ウキは魚のアタリを感知するためのセンサーそのもので、オモリの重さによってその感度は大きく変わります。
オモリが軽すぎるとウキは水面でふわふわと浮き、魚が小さなアタリを出してもウキがほとんど動かず、反応を見逃してしまうことがあります。一方でオモリが重すぎるとウキが沈みがちになり、これもアタリを読み取りにくくなる原因になります。
理想的なのは、ウキが水面に軽く浮いた状態で、魚が触れるだけで微妙に沈んだり揺れたりする組み合わせです。そのためには、ウキの浮力とオモリの重量のバランスを丁寧に調整する必要があります。
ストーリーの通り、大きなウキには重めのオモリを、小さなウキには軽めのオモリを組み合わせて、感度と浮力を確保します。双方とも一長一短がありますが、ウキの浮かび方や流れ方、狙う深さ(タナ)など複数の要素が相まるため、一概には言えない奥深さがあります。
また、ストーリーでは触れませんでしたが、オモリの配置や数も感度に影響します。
ガン玉などの小さなオモリを並べるようにセットすると、仕掛け全体の動きが安定し、ウキが過敏になりつつも魚の反応を的確に捉えられるようになります。
しかし、仕掛けの中に複数の重量物があるということは、それだけ絡まりやすく、扱いは難しくなります。

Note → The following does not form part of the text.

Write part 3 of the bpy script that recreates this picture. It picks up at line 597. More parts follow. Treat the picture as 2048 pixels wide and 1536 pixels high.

基本的には1~3つ組み合わせるだけで十分ですが、何十匹と釣る目的や、極端に魚がスレていない場合は調整が必要です。
(この話は、いつか詳しく書きたいと思います)
とにかく、ウキの浮力、感度、流れ方は、ウキ釣りにおける駆け引きの一つです。
海のフカセ釣りのように、ウキが静かに川の流れと同調し、餌を魚に食わせ、アタリを正確に伝えてくれるかどうかは、このバランス次第だといえます。
この基本を理解しておくだけで、釣果に大きな差が出るはずです。